# Collected material:
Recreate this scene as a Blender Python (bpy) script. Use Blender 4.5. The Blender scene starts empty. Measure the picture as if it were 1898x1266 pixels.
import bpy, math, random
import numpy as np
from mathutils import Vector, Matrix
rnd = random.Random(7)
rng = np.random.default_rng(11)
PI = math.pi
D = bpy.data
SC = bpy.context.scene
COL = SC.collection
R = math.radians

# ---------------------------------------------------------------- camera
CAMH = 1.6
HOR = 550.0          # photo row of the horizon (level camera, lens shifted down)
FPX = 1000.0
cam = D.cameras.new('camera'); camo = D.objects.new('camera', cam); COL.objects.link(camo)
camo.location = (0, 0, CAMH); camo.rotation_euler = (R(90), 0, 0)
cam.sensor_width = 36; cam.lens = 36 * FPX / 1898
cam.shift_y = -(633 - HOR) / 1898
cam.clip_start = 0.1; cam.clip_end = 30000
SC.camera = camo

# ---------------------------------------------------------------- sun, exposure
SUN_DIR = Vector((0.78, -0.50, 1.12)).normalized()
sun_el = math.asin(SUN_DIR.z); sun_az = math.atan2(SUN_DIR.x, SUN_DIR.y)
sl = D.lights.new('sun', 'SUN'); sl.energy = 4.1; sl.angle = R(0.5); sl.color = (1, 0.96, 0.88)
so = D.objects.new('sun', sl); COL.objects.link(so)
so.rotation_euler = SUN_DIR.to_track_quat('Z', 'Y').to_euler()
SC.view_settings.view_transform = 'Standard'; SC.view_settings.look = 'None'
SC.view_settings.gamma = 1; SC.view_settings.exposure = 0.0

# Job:
Take the data above and return it exactly.

# Final answer:
Recreate this scene as a Blender Python (bpy) script. Use Blender 4.5. The Blender scene starts empty. Measure the picture as if it were 1898x1266 pixels.
import bpy, math, random
import numpy as np
from mathutils import Vector, Matrix
rnd = random.Random(7)
rng = np.random.default_rng(11)
PI = math.pi
D = bpy.data
SC = bpy.context.scene
COL = SC.collection
R = math.radians

# ---------------------------------------------------------------- camera
CAMH = 1.6
HOR = 550.0          # photo row of the horizon (level camera, lens shifted down)
FPX = 1000.0
cam = D.cameras.new('camera'); camo = D.objects.new('camera', cam); COL.objects.link(camo)
camo.location = (0, 0, CAMH); camo.rotation_euler = (R(90), 0, 0)
cam.sensor_width = 36; cam.lens = 36 * FPX / 1898
cam.shift_y = -(633 - HOR) / 1898
cam.clip_start = 0.1; cam.clip_end = 30000
SC.camera = camo

# ---------------------------------------------------------------- sun, exposure
SUN_DIR = Vector((0.78, -0.50, 1.12)).normalized()
sun_el = math.asin(SUN_DIR.z); sun_az = math.atan2(SUN_DIR.x, SUN_DIR.y)
sl = D.lights.new('sun', 'SUN'); sl.energy = 4.1; sl.angle = R(0.5); sl.color = (1, 0.96, 0.88)
so = D.objects.new('sun', sl); COL.objects.link(so)
so.rotation_euler = SUN_DIR.to_track_quat('Z', 'Y').to_euler()
SC.view_settings.view_transform = 'Standard'; SC.view_settings.look = 'None'
SC.view_settings.gamma = 1; SC.view_settings.exposure = 0.0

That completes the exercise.